Data provided:
----

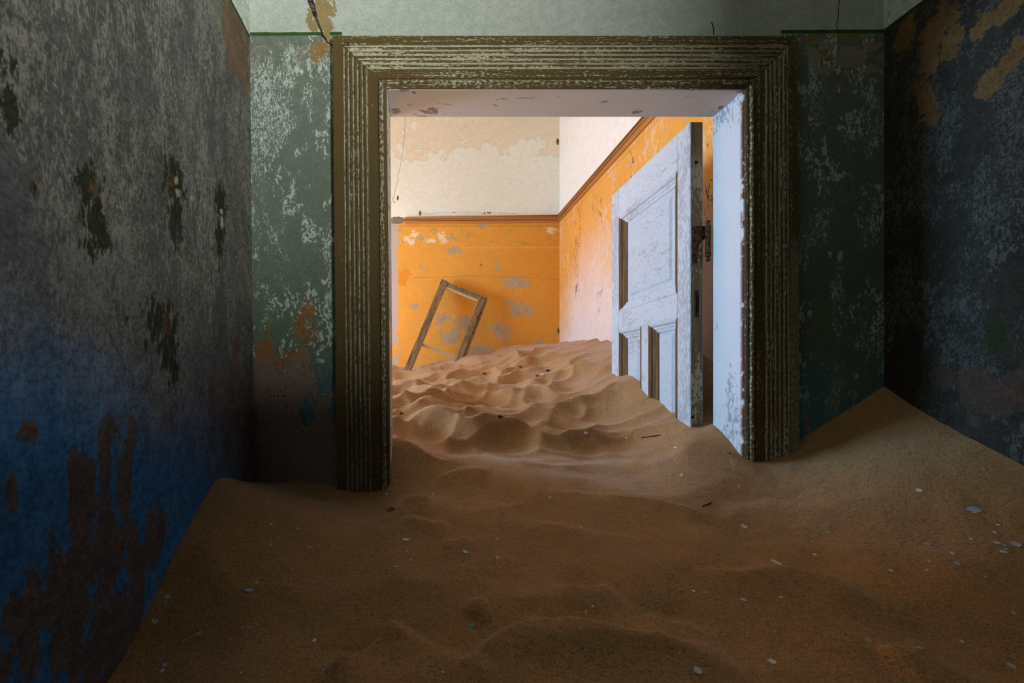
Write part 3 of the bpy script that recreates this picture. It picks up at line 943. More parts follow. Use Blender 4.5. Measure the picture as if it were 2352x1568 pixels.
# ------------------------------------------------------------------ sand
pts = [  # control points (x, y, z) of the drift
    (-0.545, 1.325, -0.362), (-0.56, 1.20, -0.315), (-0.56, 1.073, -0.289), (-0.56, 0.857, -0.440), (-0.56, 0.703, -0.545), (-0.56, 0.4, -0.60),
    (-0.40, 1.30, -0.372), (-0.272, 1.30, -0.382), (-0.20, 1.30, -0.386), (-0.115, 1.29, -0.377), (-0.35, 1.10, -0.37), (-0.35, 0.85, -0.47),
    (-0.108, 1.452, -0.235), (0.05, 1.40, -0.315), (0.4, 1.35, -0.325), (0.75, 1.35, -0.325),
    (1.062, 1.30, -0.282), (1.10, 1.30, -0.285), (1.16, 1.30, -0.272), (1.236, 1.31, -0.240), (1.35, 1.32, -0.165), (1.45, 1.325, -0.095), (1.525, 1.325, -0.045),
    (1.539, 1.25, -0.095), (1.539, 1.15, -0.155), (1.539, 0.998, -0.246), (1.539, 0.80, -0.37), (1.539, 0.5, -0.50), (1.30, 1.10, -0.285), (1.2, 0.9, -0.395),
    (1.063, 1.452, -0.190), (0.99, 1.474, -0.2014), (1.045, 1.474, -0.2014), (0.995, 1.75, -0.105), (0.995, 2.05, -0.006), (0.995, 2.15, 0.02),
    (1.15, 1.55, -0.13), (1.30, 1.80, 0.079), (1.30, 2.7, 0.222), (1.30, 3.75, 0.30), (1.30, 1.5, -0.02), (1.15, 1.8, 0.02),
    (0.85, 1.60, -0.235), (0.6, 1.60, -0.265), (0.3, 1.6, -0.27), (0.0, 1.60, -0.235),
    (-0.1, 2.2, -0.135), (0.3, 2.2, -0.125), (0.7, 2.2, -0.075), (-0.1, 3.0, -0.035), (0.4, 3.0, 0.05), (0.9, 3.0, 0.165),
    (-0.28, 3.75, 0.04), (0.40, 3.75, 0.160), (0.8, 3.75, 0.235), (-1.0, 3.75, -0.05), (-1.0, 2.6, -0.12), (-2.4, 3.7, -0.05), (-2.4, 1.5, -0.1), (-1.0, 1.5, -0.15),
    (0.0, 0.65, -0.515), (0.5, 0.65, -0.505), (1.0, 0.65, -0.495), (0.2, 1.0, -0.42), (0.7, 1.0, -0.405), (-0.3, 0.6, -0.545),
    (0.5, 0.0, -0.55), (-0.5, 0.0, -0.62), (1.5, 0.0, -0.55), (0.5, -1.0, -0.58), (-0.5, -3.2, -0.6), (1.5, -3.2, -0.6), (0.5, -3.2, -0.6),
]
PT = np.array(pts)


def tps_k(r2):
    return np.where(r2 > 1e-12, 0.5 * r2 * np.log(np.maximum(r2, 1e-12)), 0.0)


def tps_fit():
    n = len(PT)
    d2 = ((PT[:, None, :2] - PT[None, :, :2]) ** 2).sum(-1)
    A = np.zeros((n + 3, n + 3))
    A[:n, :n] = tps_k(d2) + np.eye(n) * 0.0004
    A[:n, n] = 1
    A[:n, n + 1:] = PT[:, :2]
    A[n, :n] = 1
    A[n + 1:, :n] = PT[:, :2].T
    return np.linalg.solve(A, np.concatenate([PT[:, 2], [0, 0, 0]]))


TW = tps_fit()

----

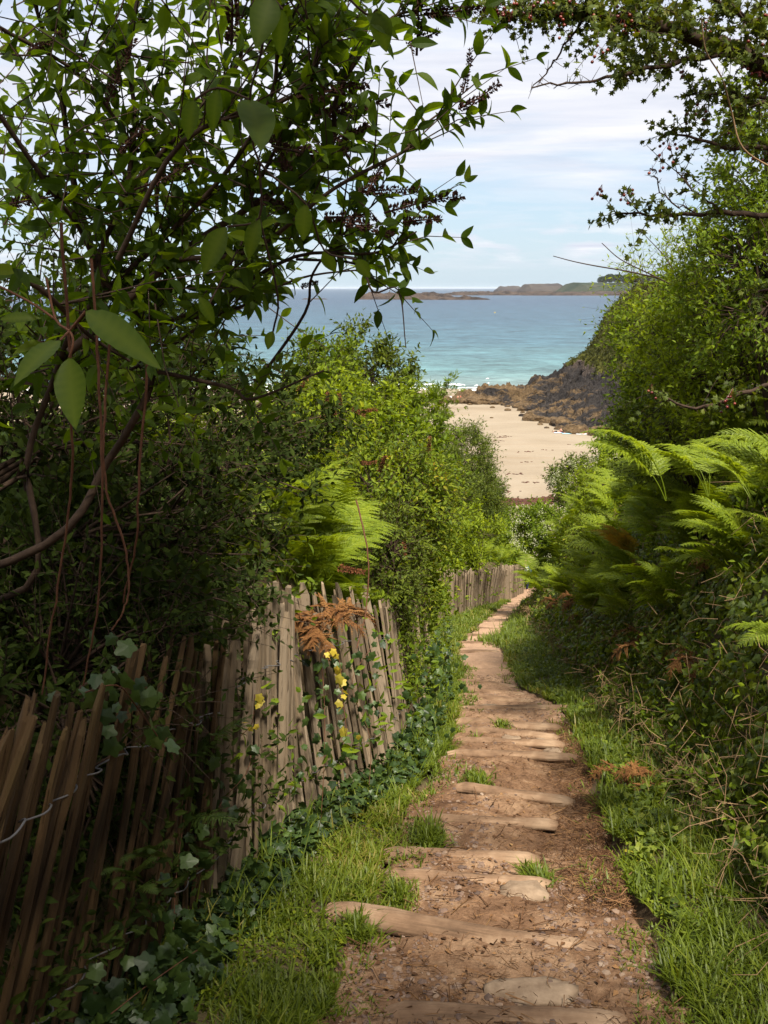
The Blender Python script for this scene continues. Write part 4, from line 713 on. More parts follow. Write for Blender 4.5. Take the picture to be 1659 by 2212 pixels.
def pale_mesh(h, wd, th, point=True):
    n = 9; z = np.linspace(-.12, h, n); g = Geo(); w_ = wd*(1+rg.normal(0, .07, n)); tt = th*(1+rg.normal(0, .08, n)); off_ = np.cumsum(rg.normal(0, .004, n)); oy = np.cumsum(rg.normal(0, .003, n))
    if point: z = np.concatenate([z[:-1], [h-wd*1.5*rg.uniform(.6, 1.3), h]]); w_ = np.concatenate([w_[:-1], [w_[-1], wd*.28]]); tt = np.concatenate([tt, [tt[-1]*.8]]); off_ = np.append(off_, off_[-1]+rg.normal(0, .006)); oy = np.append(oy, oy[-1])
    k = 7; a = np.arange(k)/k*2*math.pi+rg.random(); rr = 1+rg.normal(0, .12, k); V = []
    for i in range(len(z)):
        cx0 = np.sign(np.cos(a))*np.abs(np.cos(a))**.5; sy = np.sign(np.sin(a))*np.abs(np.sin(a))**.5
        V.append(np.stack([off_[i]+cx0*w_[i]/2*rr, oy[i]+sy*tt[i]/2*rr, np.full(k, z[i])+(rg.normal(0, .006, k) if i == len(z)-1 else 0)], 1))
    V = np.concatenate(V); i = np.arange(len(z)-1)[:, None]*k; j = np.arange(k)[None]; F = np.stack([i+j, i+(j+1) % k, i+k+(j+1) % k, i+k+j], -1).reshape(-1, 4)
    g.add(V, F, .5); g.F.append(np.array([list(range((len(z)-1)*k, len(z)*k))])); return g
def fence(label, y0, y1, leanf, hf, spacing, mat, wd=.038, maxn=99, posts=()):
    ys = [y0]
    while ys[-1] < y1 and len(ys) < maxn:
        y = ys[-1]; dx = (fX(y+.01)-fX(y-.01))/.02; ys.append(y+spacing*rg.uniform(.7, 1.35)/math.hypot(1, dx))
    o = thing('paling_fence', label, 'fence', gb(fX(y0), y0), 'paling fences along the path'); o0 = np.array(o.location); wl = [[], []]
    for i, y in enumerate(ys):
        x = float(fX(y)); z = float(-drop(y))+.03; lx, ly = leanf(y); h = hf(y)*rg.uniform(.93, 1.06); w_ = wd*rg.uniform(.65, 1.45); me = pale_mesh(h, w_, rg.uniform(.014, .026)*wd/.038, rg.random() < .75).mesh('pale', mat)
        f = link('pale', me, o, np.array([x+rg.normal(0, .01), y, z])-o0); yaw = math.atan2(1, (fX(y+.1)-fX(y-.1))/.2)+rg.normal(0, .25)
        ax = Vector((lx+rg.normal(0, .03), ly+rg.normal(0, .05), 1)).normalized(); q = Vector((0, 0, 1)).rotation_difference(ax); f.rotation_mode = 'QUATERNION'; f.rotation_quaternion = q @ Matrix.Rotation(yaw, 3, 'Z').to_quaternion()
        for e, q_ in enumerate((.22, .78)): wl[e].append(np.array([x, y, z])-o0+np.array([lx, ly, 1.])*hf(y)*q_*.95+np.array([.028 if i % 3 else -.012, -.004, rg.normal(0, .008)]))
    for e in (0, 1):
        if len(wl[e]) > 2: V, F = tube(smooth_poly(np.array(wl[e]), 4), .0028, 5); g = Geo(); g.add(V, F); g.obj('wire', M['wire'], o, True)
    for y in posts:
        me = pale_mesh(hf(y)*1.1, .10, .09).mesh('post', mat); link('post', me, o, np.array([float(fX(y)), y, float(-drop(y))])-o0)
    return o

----

Problem to work on: What is the number of lines containing "Write"? Give that number only.

Worked answer: 2